Não te aflijas. Isso nunca deve ser revelado por ti para alguém que não pratica austeridades, para alguém que não é um devoto, para alguém que nunca serviu um preceptor, nem ainda para alguém que calunia a Mim. Aquele que inculcar esse mistério supremo àqueles que são devotados a Mim, oferecendo-me a devoção mais sublime, virá a Mim, livre de (todas as suas) dúvidas.
Entre os homens não há ninguém que possa me fazer um serviço mais precioso do que ele, nem algum outro sobre a terra será mais estimado por Mim do que ele. E aquele que estudar essa santa conversa entre nós, por ele será oferecido a Mim o sacrifício de conhecimento. Tal é a minha opinião.
Mesmo o homem que, com fé e sem contestar capciosamente, a ouvir (ler), ele mesmo, livre (do renascimento), alcançará as regiões abençoadas daqueles que realizam ações virtuosas. Isso, ó filho de Pṛthā, foi ouvido por ti com mente não dirigida para quaisquer outros objetos? Tua ilusão, (causada) pela ignorância, foi destruída, ó Dhanaṃjaya?’
“Arjuna disse:
“A minha ilusão foi destruída, e a recordação (do que eu sou) foi obtida por mim, ó Imperecível, por tua graça. Eu agora estou decidido. As minhas dúvidas foram dissipadas. Eu farei o que tu dizes.’“
Sañjaya continuou, “Assim eu ouvi essa conversa entre Vāsudeva e o filho de grande alma de Pṛthā, (que é) maravilhosa e faz os cabelos se arrepiarem. Pela bênção de Vyāsa eu ouvi esse mistério supremo, essa (doutrina do) Yoga, do próprio Kṛṣṇa, o Senhor do Yoga, que o declarou pessoalmente.

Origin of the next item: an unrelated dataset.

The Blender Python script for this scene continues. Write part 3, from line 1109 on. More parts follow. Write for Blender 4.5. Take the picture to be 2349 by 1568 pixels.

Ó rei, lembrando e (re)lembrando daquela conversa magnífica (e) sagrada de Keśava e Arjuna, eu me regozijo repetidamente. Lembrando repetidas vezes daquela forma extraordinária também de Hari, grande é o meu assombro, ó rei, e eu me regozijo sempre mais. Lá onde Kṛṣṇa, o Senhor do Yoga (está), lá onde o grande arqueiro (Pārtha) está, lá, na minha opinião, se encontram prosperidade, e vitória, e grandeza, e justiça eterna.’“
Fim.
Notas de Rodapé
- 1Que não se considera como o fazedor.
- 2Pela mancha do desejo de resultado.